Monday, January 24, 2022

More Lessons from 2nd Parks on the Air Activation

One of the great things about amateur radio is the constant learning and skill improvement that is an inherent aspect of this hobby. Setting up a shack in a home is one thing but operating in the field is quite another adventure and requires new skills and sometimes even a different frame of mind, a liberal sprinkle of patience, and a high tolerance for cold weather (if you're out this time of year in the more northern latitudes.)

On January 22 I activated my second park for the Parks on the Air (POTA) program. The temperature outside was a cool 37F/2.7C, but at least the sun was out making it feel like a rather balmy 37F day. And, with no rain in the forecast and sunshine what more reason do I need to go outside and play? So, I packed my POTA kit and drove the 13 miles to Saltwater State Park in Des Moines, Washington. This was my first time to this park in the 24 years I lived in Washington. That is pretty sad now that I think about it because it is really a beautiful little park. 

When I arrived around 12:30 pm there really weren't that many people, and most were walking on the tidal flats or with their kids playing at the playground in a different section of the park.  I grabbed a parking spot right next to the beach and unloaded my kit onto a picnic table on the small grassy field overlooking the log strewn beach. I chose a spot close to the edge of the grassy area next to some logs because I thought it would be out of the way despite being front and center.

Once again, I setup my Buddipole dipole antenna for 20 meters on the edge of the grassy area. Two of the guy lines were secured along roughly the same parallel as the mast, and away from foot traffic.  The 3rd guy line I ran back to the picnic table and secured it so the guy line would mostly be above head height just in case someone felt compelled to walk across the 10 feet of grass between me and the antenna.
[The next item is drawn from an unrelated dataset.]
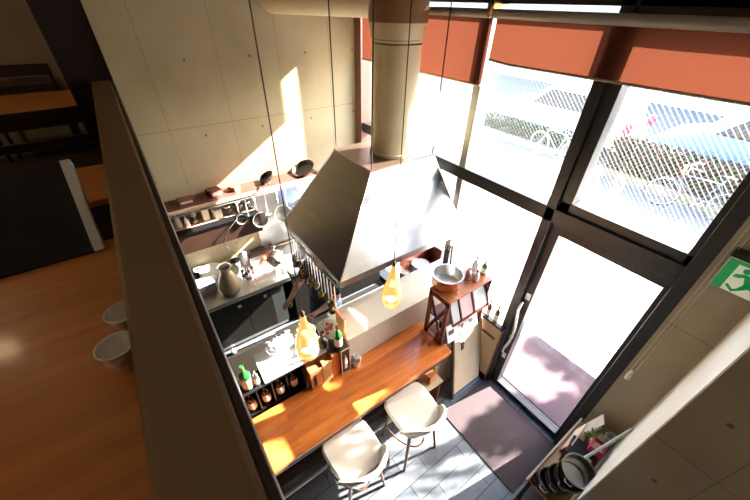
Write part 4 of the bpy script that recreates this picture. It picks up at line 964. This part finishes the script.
# ------------------------------------------------------------------ the cook
def skin_mesh(name, verts, edges, radii, m, parent, sub=2, root=0):
    me = bpy.data.meshes.new(name); me.from_pydata([Vector(v) for v in verts], edges, []); o = bpy.data.objects.new(name, me); COL.objects.link(o); o.parent = parent
    md = o.modifiers.new('skin', 'SKIN'); md.use_smooth_shade = True
    sk = me.skin_vertices[0].data if me.skin_vertices else None
    for i, r in enumerate(radii):
        rr_ = r if isinstance(r, tuple) else (r, r); sk[i].radius = rr_
    sk[root].use_root = True
    s = o.modifiers.new('sub', 'SUBSURF'); s.levels = sub; s.render_levels = sub
    me.materials.append(m)
    return o
def person():
    t = thing('person', 'person in dark navy work clothes reaching forward beside the hood', 'person', (1.15, 2.56, .012), radians(22))
    # faces -x (local), feet on floor
    V = []; E_ = []; Rr = []
    def add(p, r, prev=None):
        V.append(p); Rr.append(r)
        if prev is not None: E_.append((prev, len(V)-1))
        return len(V)-1
    pel = add((.03, 0, .92), (.13, .15)); ab = add((.01, 0, 1.06), (.12, .14), pel); chs = add((-.02, 0, 1.27), (.125, .16), ab)
    nk = add((-.04, 0, 1.42), .062, chs); nk2 = add((-.05, 0, 1.49), .055, nk)
    hd = add((-.06, 0, 1.56), (.088, .078), nk2); hd2 = add((-.06, 0, 1.63), (.085, .075), hd)
    hands = []
    for s in (-1, 1):
        shd = add((-.03, s*.17, 1.36), .06, chs); el = add((-.06, s*.26, 1.12), .042, shd); mid = add((-.20, s*.23, 1.09), .038, el); wr = add((-.31, s*.19, 1.07), .027, mid)
        pm = add((-.37, s*.17, 1.06), (.022, .036), wr); pm2 = add((-.40, s*.17, 1.055), (.018, .036), pm); hands.append((s, pm2))
        hp_ = add((.05, s*.10, .86), .088, pel); kn = add((.0, s*.11, .48), .058, hp_); an = add((.04, s*.11, .09), .038, kn); ft = add((-.05, s*.12, .045), (.04, .035), an); add((-.15, s*.12, .03), (.035, .026), ft)
    skin_mesh('body', V, E_, Rr, m_skin, t)
    body = t.children[0]
    for s, _ in hands:
        for k, (dy, ln) in enumerate(((-.027, .062), (-.009, .072), (.009, .068), (.027, .055))):
            skin_mesh('finger', [(-.39, s*.17+dy, 1.055), (-.39-ln*.5, s*.17+dy, 1.05), (-.39-ln*.8, s*.17+dy, 1.03), (-.39-ln*.9, s*.17+dy, 1.01)], [(0, 1), (1, 2), (2, 3)], [.0095, .009, .008, .007], m_skin, body, 1)
        skin_mesh('thumb', [(-.36, s*.17-s*.03, 1.055), (-.385, s*.17-s*.055, 1.045), (-.415, s*.17-s*.05, 1.03)], [(0, 1), (1, 2)], [.012, .010, .008], m_skin, body, 1)
    # clothes
    skin_mesh('navy_jacket', [(.03, 0, .88), (.01, 0, 1.06), (-.02, 0, 1.27), (-.035, 0, 1.395), (-.03, -.17, 1.36), (-.06, -.262, 1.14), (-.03, .17, 1.36), (-.06, .262, 1.14)],
              [(0, 1), (1, 2), (2, 3), (2, 4), (4, 5), (2, 6), (6, 7)], [(.15, .17), (.14, .16), (.145, .18), .08, .075, .06, .075, .06], m_navy, t)
    for s in (-1, 1):
        skin_mesh('trouser_leg', [(.05, s*.07, .92), (.05, s*.10, .84), (.0, s*.11, .48), (.04, s*.11, .11)], [(0, 1), (1, 2), (2, 3)], [.12, .105, .075, .06], m_navy, t)
        MB().ball((-.06, s*.12, .045), .045, 8, (2.6, 1, .95)).build('shoe', m_black, t, smooth=True)
    ap = MB(); vs = []; fs = []
    for i in range(13):
        a = radians(100+160*i/12)
        for k in range(6): z = 1.0-.10*k; vs.append((.03+(.17+.012*k)*cos(a), (.19+.006*k)*sin(a), z))
    for i in range(12):
        for k in range(5): fs.append((i*6+k, (i+1)*6+k, (i+1)*6+k+1, i*6+k+1))
    ap.quads(vs, fs); o = ap.build('apron', m_navy, t, smooth=True); md = o.modifiers.new('thick', 'SOLIDIFY'); md.thickness = .004
    hr = MB(); hr.ball((-.03, 0, 1.635), .102, 12, (1.02, .95, 1.05))
    for vv in list(hr.bm.verts):
        if vv.co.x < -.085 and vv.co.z < 1.67: vv.co.x = -.08
    hr.build('hair', m_hair, t, smooth=True)
    for s in (-1, 1):
        MB().ball((-.142, s*.03, 1.605), .011, 8).build('eye', m_white, t, smooth=True)
        MB().ball((-.06, s*.083, 1.59), .022, 8, (.9, .4, 1.3)).build('ear', m_skin, t, smooth=True)
    MB().tube([(-.140, 0, 1.61), (-.162, 0, 1.575), (-.145, 0, 1.568)], [.008, .013, .008], 8).build('nose', m_skin, t, smooth=True)
    MB().ball((-.140, 0, 1.542), .02, 8, (.4, 1, .25)).build('mouth', m_red, t, smooth=True)
    return t
person()

# ------------------------------------------------------------------ street: bicycles, vehicles, hedge
def bicycle(loc, rz, mf, label, mt):
    t = thing('bicycle', label, 'bicycle', loc, rz)
    R_ = .33
    for x in (0, 1.12):
        wh = MB().tube([(x+R_*cos(a*pi/20), 0, R_+.01+R_*sin(a*pi/20)) for a in range(40)], .017, 8, True).build('wheel', mt, t, smooth=True)
        sp_ = MB()
        for a in range(18): sp_.tube([(x, .02*(1 if a % 2 else -1), R_+.01), (x+.315*cos(a*pi/9), 0, R_+.01+.315*sin(a*pi/9))], .0018, 4)
        sp_.tube([(x, -.04, R_+.01), (x, .04, R_+.01)], .02, 10)
        sp_.build('spokes', mat('pale_rim', (.75, .75, .76), .4), wh)
        MB().tube([(x+.303*cos(a*pi/20), 0, R_+.01+.303*sin(a*pi/20)) for a in range(40)], .009, 6, True).build('rim', mat('pale_rim', (1, 1, 1)), wh, smooth=True)
    bb, st_, hd, hb, sd_ = (.45, 0, .29), (.30, 0, .78), (.92, 0, .80), (.95, 0, .68), (0, 0, .34)
    fm = MB()
    for a, b_ in ((bb, st_), (bb, hb), (st_, hd), (hd, hb)): fm.tube([a, b_], .016, 8)
    for s in (-.05, .05): fm.tube([bb, (0, s, .34)], .009, 6); fm.tube([st_, (0, s, .34)], .008, 6); fm.tube([hb, (1.12, s, .34)], .011, 6)
    fm.build('frame', mf, t, smooth=True)
    MB().tube([hd, (.88, 0, .98)], .012, 8).tube([(.70, -.26, 1.02), (.80, -.24, 1.03), (.90, -.10, 1.0), (.90, .10, 1.0), (.80, .24, 1.03), (.70, .26, 1.02)], .011, 8).build('handlebar', m_panst, t, smooth=True)
    MB().tube([st_, (.26, 0, .90)], .012, 8).build('seat_post', m_panst, t, smooth=True)
    MB().ball((.24, 0, .93), .1, 10, (1.3, .75, .35)).build('saddle', mat('saddle_black', (.02, .02, .025), .5), t, smooth=True)
    cr = MB().tube([(.45+.09*cos(a*pi/12), -.05, .29+.09*sin(a*pi/12)) for a in range(24)], .006, 6, True)
    cr.tube([(.45, -.07, .29), (.53, -.07, .14)], .009, 6).tube([(.45, .07, .29), (.37, .07, .44)], .009, 6).tube([(.45, -.07, .29), (.45, .07, .29)], .014, 8).build('crank', m_panst, t)
    for p in ((.53, -.12, .14), (.37, .12, .44)): B(p[0]-.04, p[0]+.04, p[1]-.04, p[1]+.04, p[2]-.01, p[2]+.01).build('pedal', m_black, t)
    return t
mbk = mat('bike_paint_grey', (.16, .20, .26), .4); mwh = mat('bike_paint_white', (.85, .86, .88), .4)
b1 = bicycle((9.62, .66, .0), atan2(1.17, -.26), mbk, 'dark framed bicycle parked along the hedge outside the right window', mat('tyre', (.10, .10, .11), .8))
bk_ = MB().box(.95, 1.0, -.09, .09, .83, .98); bk_.build('yellow_tag', mat('yellow_tag', (.8, .62, .10), .5), b1)
bicycle((9.75, 4.15, .0), atan2(1.1, .2), mwh, 'white bicycle parked in front of the white car', mat('white_tyre', (.75, .76, .78), .6))
def vehicle(loc, rz, prof, wid, mb_, label, wheels, wr, wins, lights=()):
    t = thing('car', label, 'car', loc, rz)
    Mx = Matrix(((1, 0, 0, 0), (0, 0, -1, wid/2), (0, 1, 0, 0), (0, 0, 0, 1)))
    MB().prism(prof, wid, Mx).build('car_body', mb_, t, bevel=.07)
    for w_ in wins:
        for s in (-1, 1):
            Mw = Matrix(((1, 0, 0, 0), (0, 0, -1, s*wid/2+.006), (0, 1, 0, 0), (0, 0, 0, 1)))
            MB().prism(w_, .012, Mw).build('side_window', mat('car_glass', (.05, .06, .07), .1), t)
    for x in wheels:
        for s in (-1, 1):
            wh = MB().lathe([(wr*.55, -.1), (wr*.92, -.1), (wr, -.07), (wr, .07), (wr*.92, .1), (wr*.55, .1)], 28, T(x, s*(wid/2-.11), wr) @ RX(pi/2)).build('wheel', mat('car_tyre', (.03, .03, .035), .8), t, smooth='auto')
            MB().lathe([(.001, -.105), (wr*.55, -.105), (wr*.55, .105), (.001, .105)], 20, T(x, s*(wid/2-.11), wr) @ RX(pi/2), False).build('hub', m_panst, wh, smooth='auto')
    for p, m_ in lights:
        for s in (-1, 1):
            B(p[0]-.10, p[0]+.06, s*(wid/2-.12)-.14, s*(wid/2-.12)+.13, p[1], p[1]+.28).build('lamp', m_, t, bevel=.02)
    return t
m_carw = mat('white_car_paint', (.80, .81, .82), .25, coat=.5)
m_tail = mat('tail_lamp_red', (.55, .03, .06), .25)
suv = [(0, .35), (.05, .9), (.25, 1.05), (.35, 1.55), (.75, 1.72), (2.6, 1.72), (3.3, 1.12), (4.25, 1.0), (4.4, .75), (4.4, .35)]
vehicle((12.1, 3.55, -.03), pi/2, suv, 1.75, m_carw, 'white estate car parked across the street behind the white bicycle', (.85, 3.5), .34,
        [[(.5, 1.12), (.58, 1.52), (1.3, 1.60), (1.3, 1.12)], [(1.38, 1.12), (1.38, 1.60), (2.5, 1.60), (3.05, 1.12)]], (((.05, .85), m_tail), ((4.36, .70), m_white)))
van = [(0, .3), (.02, 1.1), (.12, 1.95), (3.2, 1.98), (3.8, 1.2), (4.5, 1.0), (4.55, .3)]
vehicle((12.3, -1.6, -.03), pi/2, van, 1.8, mat('pale_blue_paint', (.34, .52, .68), .35, coat=.3), 'pale blue van parked behind the hedge outside the right window', (.8, 3.7), .33,
        [[(.4, 1.3), (.45, 1.75), (1.6, 1.78), (1.6, 1.3)], [(1.75, 1.3), (1.75, 1.78), (2.9, 1.78), (3.4, 1.3)]])
def hedge(x0, x1, y0, y1, h, label, cols, n):
    t = thing('hedge', label, 'hedge', ((x0+x1)/2, (y0+y1)/2, 0))
    hx, hy = (x1-x0)/2, (y1-y0)/2
    B(-hx, hx, -hy, hy, 0, .25).build('planter', m_conc, t)
    B(-hx+.12, hx-.12, -hy+.1, hy-.1, .25, h-.12).build('twig_core', m_darkwood, t)
    for ci, (c_, sh) in enumerate(cols):
        mb = MB()
        for k in range(int(n*sh)):
            y = random.uniform(-hy, hy)
            if random.random() < .5: x = -hx+random.uniform(0, .16); z = random.uniform(.22, h)
            else: x = random.uniform(-hx, hx); z = h+random.uniform(-.14, .06)
            M_ = T(x, y, z) @ Euler((random.uniform(-1.5, 1.5), random.uniform(-1.5, 1.5), random.uniform(0, 6))).to_matrix().to_4x4()
            mb.quads([(-.045, 0, 0), (0, -.025, .006), (.045, 0, 0), (0, .025, .006)], [(0, 1, 2, 3)], M_)
        o = mb.build('foliage', mat('hedge_leaf_%s' % str(c_), c_, .6), t); o['kind'] = 'stuff'
hedge(9.95, 10.55, -.9, 3.35, .95, 'clipped low hedge of green and reddish leaves behind the dark bicycle', (((.07, .12, .045), .5), ((.17, .07, .07), .5)), 9000)
hedge(10.1, 10.55, 4.6, 8.2, .6, 'low green hedge in front of the white car', (((.05, .08, .03), 1.0),), 4500)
In my first POTA activation I operated QRP, but this time I setup my Elecraft KX3 with the KXPA100 amplifier. I wanted to evaluate how the 2 Dakota Lithium batteries (20Ah total) would hold up while running the amp at nominal 50W in FT-8 mode. Unfortunately, I only operated for 3 hours before my I couldn't feel my fingers and called it a day. Three hours was really not enough time to adequately evaluate QRV duration while running the amp with 2 10Ah batteries in parallel. But during the 3 hours of operation I made 66 QSOs, including 3 Japanese stations, 3 Canadian stations, and 1 Mexican station. 

POTA QSOs from K-3236

By 3 pm there were a lot more people enjoying the park. A few came over to chat usually starting the conversation by asking, "What are you measuring?" I am thinking that CW is probably a little easier to explain than FT-8 mode; especially since there is zero sound coming from my rig or Surface Go 2 and I'm operating in silence. Most would walk around the antenna and the picnic table, but a few decided to walk directly under the single guy line between the antenna mast and the picnic table most carefully stepping over the antenna cable. Only one 'Karen' approached the antenna mast, looked up at it for a few seconds, then looked at me and started walking underneath the guy and say, "why would the let someone put that up there?" She made sure I heard her complaint because she turned around and looked at me. I smiled and waved. (But secretly I thought to myself they allow it because they think most people are smart enough to walk around it.)

Saltwater State Park is a great place to operate and activate a park despite the almost constant aircraft traffic landing and taking off from SeaTac airport. 

I am still learning about portable and POTA activations, so here are some additional lesson's learned:

  • If you're throwing wires into trees, make sure you get permission from the park authorities first!
  • If you're putting up a mast of any sort it might be a good idea to attach 1' long 1" wide hi-vis yellow, green, or orange ribbons at the 4-5 foot height above ground level on all guy lines. This is low enough for most children to see, and high enough for most adults to notice; especially if there is the slightest breeze. (HOWEVER, it doesn't matter the number or color of ribbons you use, there will almost always be at least 1 'Karen' who will go out of her/his way just so she/he can complain.)
  • Also, it might be a good idea to get some small hi-viz 6" cones to place at the end of each guy, and also every 3-5 feet on the ground along your coax between the rig and the antenna if you plan to work anywhere near other people. (I ordered 6 of these.)
  • I saw this on idea from WD9EWK posted on Twitter, and I made up a few signs for myself to setup beside my kit.
  • In your POTA kit don't forget to include a pocketknife or Leatherman tool.
  • Also include a small first aid kit (for those times you cut yourself with your pocketknife or Leatherman tool).